What is expected:
Stop after the line containing "-.15).build('lower_wall', M['orange'], nb_)": print each line exactly from the first line of the listing up to that point.
══ Provided data ══
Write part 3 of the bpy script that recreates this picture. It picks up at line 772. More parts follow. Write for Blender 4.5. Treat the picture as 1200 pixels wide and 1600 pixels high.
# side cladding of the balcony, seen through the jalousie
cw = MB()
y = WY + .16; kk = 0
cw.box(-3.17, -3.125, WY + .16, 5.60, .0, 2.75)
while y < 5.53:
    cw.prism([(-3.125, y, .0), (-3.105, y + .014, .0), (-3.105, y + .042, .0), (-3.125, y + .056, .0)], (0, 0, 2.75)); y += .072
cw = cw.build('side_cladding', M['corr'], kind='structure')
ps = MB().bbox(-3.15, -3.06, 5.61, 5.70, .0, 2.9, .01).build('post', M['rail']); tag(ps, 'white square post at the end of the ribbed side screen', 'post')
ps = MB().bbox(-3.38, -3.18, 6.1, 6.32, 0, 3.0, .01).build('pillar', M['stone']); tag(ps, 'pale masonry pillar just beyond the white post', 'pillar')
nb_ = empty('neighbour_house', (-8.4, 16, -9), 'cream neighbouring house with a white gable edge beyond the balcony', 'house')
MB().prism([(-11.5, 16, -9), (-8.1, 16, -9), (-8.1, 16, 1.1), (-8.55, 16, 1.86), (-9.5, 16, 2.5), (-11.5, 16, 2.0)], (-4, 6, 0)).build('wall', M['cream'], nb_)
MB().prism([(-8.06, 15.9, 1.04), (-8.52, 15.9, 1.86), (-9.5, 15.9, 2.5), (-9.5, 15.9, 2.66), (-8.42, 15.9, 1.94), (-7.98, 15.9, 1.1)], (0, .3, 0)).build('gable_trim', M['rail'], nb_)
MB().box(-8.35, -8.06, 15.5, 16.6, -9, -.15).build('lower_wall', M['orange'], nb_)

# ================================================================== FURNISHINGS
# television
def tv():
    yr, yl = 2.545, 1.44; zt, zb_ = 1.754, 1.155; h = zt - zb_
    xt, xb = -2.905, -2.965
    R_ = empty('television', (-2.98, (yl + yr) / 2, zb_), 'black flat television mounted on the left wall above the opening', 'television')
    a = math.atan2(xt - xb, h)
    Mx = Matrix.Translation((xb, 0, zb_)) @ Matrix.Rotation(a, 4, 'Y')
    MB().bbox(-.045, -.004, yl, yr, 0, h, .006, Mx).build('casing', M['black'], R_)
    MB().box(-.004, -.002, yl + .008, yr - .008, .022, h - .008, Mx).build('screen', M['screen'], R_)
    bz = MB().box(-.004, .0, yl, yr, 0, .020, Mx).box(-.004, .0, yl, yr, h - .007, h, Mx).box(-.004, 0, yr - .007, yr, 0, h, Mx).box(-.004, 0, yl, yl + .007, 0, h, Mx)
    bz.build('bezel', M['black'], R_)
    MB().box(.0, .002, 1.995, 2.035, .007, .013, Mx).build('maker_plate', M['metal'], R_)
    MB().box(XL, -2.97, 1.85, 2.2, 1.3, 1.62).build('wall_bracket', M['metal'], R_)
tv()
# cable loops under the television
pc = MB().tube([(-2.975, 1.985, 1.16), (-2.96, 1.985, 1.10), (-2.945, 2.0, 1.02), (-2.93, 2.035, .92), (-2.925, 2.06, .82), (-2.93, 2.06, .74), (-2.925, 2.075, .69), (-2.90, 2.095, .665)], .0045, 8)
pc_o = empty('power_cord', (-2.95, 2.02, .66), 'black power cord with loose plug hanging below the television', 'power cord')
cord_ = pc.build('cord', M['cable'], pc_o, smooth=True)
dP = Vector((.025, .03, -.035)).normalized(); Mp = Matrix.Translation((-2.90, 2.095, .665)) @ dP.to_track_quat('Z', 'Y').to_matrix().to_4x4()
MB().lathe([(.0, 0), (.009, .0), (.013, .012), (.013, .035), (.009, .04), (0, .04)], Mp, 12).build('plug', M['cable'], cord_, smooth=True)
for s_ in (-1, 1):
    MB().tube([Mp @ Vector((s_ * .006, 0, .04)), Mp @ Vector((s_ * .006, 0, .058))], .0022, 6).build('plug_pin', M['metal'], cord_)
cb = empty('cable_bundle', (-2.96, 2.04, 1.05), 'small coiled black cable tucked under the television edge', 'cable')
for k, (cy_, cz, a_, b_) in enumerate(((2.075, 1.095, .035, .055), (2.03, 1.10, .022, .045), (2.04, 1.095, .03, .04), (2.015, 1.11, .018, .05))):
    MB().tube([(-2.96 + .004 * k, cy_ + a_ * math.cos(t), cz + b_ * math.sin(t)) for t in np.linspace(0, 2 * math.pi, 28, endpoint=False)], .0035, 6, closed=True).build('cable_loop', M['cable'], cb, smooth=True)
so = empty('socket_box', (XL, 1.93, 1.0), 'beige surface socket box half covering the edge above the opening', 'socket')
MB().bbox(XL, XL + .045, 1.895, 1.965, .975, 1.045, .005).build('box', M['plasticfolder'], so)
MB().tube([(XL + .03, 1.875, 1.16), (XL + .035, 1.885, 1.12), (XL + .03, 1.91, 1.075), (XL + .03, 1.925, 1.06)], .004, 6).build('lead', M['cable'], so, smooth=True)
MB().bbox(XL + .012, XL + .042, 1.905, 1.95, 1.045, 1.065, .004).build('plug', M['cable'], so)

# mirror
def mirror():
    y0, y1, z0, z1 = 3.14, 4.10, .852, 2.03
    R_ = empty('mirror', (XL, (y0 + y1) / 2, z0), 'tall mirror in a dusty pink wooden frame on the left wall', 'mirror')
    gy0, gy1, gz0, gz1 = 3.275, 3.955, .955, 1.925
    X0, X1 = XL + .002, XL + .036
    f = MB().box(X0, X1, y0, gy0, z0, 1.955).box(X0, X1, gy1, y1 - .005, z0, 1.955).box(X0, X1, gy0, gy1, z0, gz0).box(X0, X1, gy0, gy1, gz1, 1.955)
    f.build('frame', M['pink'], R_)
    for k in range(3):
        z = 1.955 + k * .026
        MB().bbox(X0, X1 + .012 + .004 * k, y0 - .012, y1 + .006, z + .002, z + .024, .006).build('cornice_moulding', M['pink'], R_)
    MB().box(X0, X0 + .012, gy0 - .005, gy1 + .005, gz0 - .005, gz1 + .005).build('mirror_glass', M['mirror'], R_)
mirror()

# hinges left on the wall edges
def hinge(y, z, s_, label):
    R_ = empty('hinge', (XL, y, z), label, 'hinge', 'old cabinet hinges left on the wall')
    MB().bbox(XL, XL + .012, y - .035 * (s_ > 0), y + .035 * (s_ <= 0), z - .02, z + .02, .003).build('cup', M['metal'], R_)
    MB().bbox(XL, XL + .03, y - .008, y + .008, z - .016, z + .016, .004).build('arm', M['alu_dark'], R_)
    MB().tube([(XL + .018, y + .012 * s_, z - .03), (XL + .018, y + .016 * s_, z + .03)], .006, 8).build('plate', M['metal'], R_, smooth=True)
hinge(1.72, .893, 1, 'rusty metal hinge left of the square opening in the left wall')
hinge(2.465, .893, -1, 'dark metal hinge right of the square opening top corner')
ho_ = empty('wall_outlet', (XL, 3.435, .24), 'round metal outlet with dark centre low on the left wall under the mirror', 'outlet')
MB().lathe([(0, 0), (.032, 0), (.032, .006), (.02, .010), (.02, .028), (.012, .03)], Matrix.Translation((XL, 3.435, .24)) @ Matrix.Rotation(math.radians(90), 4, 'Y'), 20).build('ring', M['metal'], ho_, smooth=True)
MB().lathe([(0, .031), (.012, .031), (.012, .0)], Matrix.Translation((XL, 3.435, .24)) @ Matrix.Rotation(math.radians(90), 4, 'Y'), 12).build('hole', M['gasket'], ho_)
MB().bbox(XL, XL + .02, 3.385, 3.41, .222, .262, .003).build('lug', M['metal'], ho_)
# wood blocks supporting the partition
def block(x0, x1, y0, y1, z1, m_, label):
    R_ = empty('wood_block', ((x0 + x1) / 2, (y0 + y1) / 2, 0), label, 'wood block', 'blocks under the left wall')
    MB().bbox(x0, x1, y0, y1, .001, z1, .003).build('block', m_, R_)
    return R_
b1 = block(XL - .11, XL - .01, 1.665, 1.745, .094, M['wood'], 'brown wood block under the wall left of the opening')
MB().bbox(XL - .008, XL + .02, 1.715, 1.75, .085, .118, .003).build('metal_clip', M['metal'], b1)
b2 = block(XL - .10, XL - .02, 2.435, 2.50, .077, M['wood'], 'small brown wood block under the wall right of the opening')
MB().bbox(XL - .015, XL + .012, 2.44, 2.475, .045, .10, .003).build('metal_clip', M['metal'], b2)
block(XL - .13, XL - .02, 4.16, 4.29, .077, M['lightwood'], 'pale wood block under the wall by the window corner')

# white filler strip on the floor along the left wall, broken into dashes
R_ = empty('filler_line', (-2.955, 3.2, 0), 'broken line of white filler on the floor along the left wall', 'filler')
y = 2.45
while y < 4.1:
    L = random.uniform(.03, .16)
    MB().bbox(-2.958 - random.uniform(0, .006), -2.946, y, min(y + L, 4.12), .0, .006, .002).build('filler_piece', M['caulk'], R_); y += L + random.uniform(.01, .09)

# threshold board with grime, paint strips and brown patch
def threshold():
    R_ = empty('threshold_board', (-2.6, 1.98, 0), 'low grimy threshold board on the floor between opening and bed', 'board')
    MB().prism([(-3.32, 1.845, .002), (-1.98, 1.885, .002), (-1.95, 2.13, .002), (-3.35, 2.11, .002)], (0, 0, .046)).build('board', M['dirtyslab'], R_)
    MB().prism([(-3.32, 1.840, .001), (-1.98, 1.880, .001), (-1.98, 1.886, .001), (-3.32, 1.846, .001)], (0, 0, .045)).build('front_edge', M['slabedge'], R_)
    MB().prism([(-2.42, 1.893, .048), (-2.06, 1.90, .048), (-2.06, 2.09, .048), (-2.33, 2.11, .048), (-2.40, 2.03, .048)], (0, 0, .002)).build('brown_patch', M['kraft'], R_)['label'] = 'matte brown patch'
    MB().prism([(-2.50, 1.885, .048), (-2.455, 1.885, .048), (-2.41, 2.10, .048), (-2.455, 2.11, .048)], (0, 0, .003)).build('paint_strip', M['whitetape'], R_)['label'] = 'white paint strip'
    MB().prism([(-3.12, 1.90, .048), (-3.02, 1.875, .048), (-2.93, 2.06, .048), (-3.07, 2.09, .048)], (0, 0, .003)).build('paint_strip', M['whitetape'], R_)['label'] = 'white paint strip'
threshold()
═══
Result:
Write part 3 of the bpy script that recreates this picture. It picks up at line 772. More parts follow. Write for Blender 4.5. Treat the picture as 1200 pixels wide and 1600 pixels high.
# side cladding of the balcony, seen through the jalousie
cw = MB()
y = WY + .16; kk = 0
cw.box(-3.17, -3.125, WY + .16, 5.60, .0, 2.75)
while y < 5.53:
    cw.prism([(-3.125, y, .0), (-3.105, y + .014, .0), (-3.105, y + .042, .0), (-3.125, y + .056, .0)], (0, 0, 2.75)); y += .072
cw = cw.build('side_cladding', M['corr'], kind='structure')
ps = MB().bbox(-3.15, -3.06, 5.61, 5.70, .0, 2.9, .01).build('post', M['rail']); tag(ps, 'white square post at the end of the ribbed side screen', 'post')
ps = MB().bbox(-3.38, -3.18, 6.1, 6.32, 0, 3.0, .01).build('pillar', M['stone']); tag(ps, 'pale masonry pillar just beyond the white post', 'pillar')
nb_ = empty('neighbour_house', (-8.4, 16, -9), 'cream neighbouring house with a white gable edge beyond the balcony', 'house')
MB().prism([(-11.5, 16, -9), (-8.1, 16, -9), (-8.1, 16, 1.1), (-8.55, 16, 1.86), (-9.5, 16, 2.5), (-11.5, 16, 2.0)], (-4, 6, 0)).build('wall', M['cream'], nb_)
MB().prism([(-8.06, 15.9, 1.04), (-8.52, 15.9, 1.86), (-9.5, 15.9, 2.5), (-9.5, 15.9, 2.66), (-8.42, 15.9, 1.94), (-7.98, 15.9, 1.1)], (0, .3, 0)).build('gable_trim', M['rail'], nb_)
MB().box(-8.35, -8.06, 15.5, 16.6, -9, -.15).build('lower_wall', M['orange'], nb_)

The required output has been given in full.